Surface modification agents (SMAs) and their coating onto proppant have been used in thousands of wells in the past 10 years resulting in significant improvement in productivity in terms of production rates and duration. In a recent field study1 involving more than 100 well stimulations, these SMAs were found to dramatically enhance the recovery of aqueous-based fracturing fluids during well cleanup following the fracturing treatments. This paper describes how a simple modification to proppant surfaces resulted in these dramatic post-frac well cleanups and subsequent well productivity. A comparison of laboratory results along with actual case histories will help explain the significant improvement in hydrocarbon production observed in fracture stimulated wells using SMA-coated proppant.
Introduction
More than 10 years ago, the concept of coating proppant with a surface modification agent (SMA) to stabilize the proppant pack and formation/proppant pack interface was introduced. Since that time, widespread use of this technology to sustain fracture conductivity has demonstrated excellent results. Numerous papers2–5 have described the mechanism by which SMA materials function to provide sustained conductivity, and in some cases, enhanced conductivity.
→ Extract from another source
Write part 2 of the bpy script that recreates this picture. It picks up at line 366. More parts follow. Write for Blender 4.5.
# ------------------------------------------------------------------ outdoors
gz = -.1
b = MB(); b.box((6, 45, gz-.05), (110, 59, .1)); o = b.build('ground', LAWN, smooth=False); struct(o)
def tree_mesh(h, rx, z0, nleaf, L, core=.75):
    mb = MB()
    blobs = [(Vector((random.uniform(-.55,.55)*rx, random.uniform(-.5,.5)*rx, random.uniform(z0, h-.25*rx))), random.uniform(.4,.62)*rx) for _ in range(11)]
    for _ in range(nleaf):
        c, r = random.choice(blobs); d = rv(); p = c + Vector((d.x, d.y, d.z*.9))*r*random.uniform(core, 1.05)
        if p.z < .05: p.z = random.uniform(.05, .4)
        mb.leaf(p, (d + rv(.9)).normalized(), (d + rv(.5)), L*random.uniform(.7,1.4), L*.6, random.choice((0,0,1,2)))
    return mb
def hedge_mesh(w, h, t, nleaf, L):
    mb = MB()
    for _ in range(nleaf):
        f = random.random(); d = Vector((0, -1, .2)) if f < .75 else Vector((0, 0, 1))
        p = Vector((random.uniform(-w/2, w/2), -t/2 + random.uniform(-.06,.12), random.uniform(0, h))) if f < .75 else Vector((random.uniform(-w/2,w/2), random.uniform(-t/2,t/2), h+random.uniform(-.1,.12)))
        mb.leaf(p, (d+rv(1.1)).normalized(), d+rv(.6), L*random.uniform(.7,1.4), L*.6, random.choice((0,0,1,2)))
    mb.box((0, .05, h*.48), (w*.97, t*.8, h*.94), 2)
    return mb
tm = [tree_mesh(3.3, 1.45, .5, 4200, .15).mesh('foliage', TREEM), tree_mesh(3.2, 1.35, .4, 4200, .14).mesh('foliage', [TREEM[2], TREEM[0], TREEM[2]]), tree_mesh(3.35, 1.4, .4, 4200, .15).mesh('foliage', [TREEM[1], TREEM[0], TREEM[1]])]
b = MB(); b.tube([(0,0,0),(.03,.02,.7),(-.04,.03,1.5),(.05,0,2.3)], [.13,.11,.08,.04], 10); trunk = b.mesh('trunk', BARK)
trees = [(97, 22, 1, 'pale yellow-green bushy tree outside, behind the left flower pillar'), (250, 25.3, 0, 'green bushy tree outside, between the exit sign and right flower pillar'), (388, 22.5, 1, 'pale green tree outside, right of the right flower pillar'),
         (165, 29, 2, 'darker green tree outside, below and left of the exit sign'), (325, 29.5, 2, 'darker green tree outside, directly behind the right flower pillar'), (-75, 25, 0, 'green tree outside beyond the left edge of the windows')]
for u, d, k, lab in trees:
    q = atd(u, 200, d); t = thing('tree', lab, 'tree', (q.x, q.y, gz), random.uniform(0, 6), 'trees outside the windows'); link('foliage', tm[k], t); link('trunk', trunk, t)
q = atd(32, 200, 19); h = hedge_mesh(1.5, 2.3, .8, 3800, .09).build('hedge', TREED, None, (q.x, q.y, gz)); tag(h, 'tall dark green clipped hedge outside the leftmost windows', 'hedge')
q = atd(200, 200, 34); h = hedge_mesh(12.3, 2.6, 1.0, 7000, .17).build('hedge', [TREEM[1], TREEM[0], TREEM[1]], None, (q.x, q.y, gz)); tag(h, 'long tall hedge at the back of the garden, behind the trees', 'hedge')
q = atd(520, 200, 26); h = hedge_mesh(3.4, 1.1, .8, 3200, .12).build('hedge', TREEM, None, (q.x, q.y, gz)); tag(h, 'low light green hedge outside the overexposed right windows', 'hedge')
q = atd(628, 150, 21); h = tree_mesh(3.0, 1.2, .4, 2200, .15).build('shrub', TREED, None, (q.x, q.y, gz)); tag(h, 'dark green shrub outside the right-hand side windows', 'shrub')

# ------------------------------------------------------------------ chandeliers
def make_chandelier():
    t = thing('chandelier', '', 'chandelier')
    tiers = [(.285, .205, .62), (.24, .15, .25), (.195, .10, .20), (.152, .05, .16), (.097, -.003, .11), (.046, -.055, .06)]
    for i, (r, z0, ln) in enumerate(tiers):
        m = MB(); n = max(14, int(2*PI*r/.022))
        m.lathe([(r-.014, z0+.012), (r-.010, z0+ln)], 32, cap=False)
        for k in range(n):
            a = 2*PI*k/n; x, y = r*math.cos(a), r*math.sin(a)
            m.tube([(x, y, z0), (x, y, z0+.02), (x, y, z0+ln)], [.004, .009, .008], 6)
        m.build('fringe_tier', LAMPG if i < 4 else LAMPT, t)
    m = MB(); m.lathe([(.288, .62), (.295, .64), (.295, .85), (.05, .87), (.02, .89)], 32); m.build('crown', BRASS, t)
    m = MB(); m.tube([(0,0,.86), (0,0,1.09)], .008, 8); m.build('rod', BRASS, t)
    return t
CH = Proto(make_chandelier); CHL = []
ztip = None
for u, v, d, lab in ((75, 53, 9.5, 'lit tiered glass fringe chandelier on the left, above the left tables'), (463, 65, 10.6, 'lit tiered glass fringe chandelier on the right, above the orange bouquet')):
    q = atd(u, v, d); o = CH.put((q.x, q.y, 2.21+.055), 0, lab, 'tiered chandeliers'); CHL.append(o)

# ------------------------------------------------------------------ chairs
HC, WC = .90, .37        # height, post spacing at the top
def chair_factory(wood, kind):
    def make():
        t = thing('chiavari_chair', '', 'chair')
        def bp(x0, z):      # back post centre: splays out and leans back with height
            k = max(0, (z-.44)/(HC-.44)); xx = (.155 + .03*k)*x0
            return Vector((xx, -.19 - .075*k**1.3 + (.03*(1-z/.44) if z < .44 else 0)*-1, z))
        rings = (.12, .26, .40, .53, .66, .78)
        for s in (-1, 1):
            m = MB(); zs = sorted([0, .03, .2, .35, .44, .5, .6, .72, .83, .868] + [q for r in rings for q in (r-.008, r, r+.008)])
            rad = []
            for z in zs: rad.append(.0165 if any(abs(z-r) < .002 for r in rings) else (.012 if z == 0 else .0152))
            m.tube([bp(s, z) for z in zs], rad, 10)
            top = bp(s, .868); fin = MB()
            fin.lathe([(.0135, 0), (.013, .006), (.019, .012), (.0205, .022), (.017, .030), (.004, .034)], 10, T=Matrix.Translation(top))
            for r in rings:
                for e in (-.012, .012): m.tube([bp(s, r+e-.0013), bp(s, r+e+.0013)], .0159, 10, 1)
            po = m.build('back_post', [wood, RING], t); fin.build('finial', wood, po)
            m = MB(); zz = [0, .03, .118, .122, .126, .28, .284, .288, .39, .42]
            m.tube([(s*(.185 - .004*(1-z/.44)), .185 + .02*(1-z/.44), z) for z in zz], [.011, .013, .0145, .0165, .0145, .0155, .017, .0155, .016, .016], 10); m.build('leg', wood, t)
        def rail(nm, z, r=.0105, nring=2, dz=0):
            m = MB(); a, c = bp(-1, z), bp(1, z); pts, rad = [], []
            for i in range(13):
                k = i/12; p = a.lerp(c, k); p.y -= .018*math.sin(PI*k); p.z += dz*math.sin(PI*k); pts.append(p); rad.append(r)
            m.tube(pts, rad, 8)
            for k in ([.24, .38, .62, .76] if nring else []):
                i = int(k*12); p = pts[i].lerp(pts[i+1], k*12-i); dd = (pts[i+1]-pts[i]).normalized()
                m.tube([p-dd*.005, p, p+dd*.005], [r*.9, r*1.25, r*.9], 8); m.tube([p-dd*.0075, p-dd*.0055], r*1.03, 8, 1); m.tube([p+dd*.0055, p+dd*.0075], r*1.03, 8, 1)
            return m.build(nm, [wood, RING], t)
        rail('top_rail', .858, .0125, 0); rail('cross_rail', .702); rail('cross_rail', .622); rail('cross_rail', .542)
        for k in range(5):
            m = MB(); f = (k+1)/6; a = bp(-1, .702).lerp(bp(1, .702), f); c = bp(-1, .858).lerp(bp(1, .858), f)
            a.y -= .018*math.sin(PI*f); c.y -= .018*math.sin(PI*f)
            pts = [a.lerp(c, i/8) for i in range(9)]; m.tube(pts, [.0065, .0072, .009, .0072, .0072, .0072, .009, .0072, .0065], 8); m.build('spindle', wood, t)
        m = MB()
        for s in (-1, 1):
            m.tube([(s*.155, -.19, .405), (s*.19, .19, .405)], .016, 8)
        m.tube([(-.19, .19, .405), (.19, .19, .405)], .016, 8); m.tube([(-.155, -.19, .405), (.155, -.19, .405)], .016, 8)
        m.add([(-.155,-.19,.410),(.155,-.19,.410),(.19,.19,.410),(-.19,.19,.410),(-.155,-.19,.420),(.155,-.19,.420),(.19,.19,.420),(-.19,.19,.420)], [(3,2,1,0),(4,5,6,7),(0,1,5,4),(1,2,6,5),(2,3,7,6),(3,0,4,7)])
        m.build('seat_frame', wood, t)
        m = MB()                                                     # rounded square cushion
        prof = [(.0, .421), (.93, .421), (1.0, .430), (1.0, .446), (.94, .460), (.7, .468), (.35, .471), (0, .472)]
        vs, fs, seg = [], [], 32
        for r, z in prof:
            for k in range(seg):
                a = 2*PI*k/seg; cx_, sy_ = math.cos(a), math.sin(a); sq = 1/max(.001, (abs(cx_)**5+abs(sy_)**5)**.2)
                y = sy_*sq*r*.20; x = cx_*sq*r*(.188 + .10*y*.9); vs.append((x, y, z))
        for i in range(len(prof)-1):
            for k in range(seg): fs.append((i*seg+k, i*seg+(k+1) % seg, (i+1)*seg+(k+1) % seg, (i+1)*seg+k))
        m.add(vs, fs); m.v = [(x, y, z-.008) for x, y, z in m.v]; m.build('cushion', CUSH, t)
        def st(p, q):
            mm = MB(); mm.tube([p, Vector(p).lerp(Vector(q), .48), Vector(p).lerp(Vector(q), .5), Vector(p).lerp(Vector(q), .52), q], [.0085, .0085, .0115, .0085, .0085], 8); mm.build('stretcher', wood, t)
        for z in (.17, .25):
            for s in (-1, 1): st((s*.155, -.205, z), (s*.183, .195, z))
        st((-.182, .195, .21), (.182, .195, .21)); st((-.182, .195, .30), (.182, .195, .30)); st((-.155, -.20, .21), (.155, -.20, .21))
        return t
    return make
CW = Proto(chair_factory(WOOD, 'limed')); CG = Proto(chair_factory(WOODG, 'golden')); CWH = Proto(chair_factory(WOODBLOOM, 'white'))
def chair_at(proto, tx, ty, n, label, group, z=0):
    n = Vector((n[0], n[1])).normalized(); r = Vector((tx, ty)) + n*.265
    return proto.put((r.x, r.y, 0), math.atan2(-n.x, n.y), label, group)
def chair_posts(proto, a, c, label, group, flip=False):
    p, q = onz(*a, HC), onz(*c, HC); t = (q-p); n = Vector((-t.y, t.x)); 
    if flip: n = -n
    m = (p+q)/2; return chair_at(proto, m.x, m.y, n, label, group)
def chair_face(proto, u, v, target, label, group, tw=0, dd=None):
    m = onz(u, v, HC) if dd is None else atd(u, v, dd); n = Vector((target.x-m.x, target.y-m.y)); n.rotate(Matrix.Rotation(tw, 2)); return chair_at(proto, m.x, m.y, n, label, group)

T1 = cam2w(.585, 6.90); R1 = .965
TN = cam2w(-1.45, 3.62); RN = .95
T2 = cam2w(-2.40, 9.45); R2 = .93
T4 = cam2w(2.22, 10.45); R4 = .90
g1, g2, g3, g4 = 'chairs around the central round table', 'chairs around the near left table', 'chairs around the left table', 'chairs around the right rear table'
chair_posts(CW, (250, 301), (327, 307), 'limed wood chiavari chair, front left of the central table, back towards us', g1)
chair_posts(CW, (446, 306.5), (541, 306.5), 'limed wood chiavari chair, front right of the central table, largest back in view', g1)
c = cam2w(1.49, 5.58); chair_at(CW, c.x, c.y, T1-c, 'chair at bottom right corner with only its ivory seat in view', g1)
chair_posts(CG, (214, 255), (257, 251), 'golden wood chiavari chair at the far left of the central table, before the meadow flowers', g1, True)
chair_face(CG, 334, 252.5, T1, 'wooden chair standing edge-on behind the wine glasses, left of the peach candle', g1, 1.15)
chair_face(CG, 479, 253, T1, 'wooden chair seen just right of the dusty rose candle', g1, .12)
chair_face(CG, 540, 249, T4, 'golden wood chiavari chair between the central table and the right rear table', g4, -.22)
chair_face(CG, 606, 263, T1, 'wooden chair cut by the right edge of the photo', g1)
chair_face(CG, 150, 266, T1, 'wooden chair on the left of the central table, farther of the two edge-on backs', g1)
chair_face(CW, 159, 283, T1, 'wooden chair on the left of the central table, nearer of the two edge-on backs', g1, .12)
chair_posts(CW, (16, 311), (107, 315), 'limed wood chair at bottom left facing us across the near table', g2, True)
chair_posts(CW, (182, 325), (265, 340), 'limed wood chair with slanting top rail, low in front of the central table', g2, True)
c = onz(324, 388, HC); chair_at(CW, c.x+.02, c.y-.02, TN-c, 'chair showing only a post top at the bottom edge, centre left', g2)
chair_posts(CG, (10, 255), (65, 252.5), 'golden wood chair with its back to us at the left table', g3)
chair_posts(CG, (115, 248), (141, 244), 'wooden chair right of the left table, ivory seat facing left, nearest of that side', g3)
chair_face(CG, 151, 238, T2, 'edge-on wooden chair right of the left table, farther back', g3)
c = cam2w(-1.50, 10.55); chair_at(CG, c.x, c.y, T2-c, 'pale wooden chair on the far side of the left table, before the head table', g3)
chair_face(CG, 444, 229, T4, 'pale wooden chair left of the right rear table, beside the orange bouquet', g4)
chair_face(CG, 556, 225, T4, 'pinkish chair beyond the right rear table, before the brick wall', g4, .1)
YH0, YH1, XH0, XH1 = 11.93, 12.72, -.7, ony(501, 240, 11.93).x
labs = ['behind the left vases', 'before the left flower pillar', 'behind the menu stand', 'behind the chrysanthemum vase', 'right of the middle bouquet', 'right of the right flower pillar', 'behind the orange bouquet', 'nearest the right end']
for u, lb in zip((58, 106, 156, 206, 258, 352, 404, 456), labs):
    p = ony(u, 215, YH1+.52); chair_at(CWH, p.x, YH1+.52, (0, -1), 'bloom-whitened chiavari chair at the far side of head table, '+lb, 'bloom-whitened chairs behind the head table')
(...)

Initially, the SMA material was described as a "nonhardening resin manufactured from renewable resources."3 A particularly useful SMA was made6 from "tall oil," a byproduct of the paper and pulp industry; this SMA combined surface activity with a polymeric material. The polymer is insoluble in both water and oil, but is soluble in a few highly oxygenated solvents, which makes it particularly suited for treating proppant. It is described as thermally stable, with a polar polyamide backbone with long, pendent fatty chains. The polar polyamide portion of the polymer tends to adsorb strongly on mineral surfaces while the hydrophobic fatty chains tend to extend away from the mineral surface. This leaves the mineral surface highly hydrophobic, hydrophobic and sticky to the touch.
The SMA coating on proppant changes the interaction of the proppant with its surroundings in several ways. The first is to cause the surfaces to become tacky, causing a significant decrease in the tendency of proppant to flow out of a fracture. It has been reported7 that even with fracture closure, there is a significant tendency for proppant to flow back, and that this tendency increases with closure stress. In fact, the application of SMA has been shown2 to increase the critical fluid flow rate required to initiate proppant flowback by 3 to 5 times that of uncoated proppant.
Proppant pack stability is important in many cases. High stress, coupled with stress cycling, can lead to proppant crushing, and subsequent migration of fines formed by proppant crushing and bridging off, eventually plugging the pack's permeability. The tendency for crushed proppant fines to migrate is mitigated by the application of SMA to the surface of proppant as it is used in the fracture treatment. The same application of SMA to proppant can also be utilized to prevent formation fines from migrating into the proppant pack, thereby conserving the effective fracture width. This application has found widespread use in poorly consolidated formations completed using frac-pack completions. In these applications, greater than normal fracture conductivity can be achieved by using a proppant size larger than normally recommended to prevent formation fines invasion as the SMA-coated proppant traps the formation fines at the formation/fracture pack interface.3
Application of SMA-coated proppant in coalbed methane producers was found to provide long-term coal fines control.8 Without SMA, typical fracture stimulation treatments in these applications required frequent refracturing. In the SMA treatment's ability to affect fracture sustainability, it was observed that the load recovery from the frac treatment, and the dewatering process, were both significantly accelerated.
Coating SMA onto off-spec, small-sized proppants for use in water fracture stimulation treatments has in some areas delivered acceptable conductivity, even with these poorer grades of proppant. It was further observed that significantly improved fracture fluid recovery was obtained during these treatments.
This paper presents field and lab data demonstrating that coating proppant with SMA can impact fracture fluid recovery and suggests some possible mechanisms to support these observations.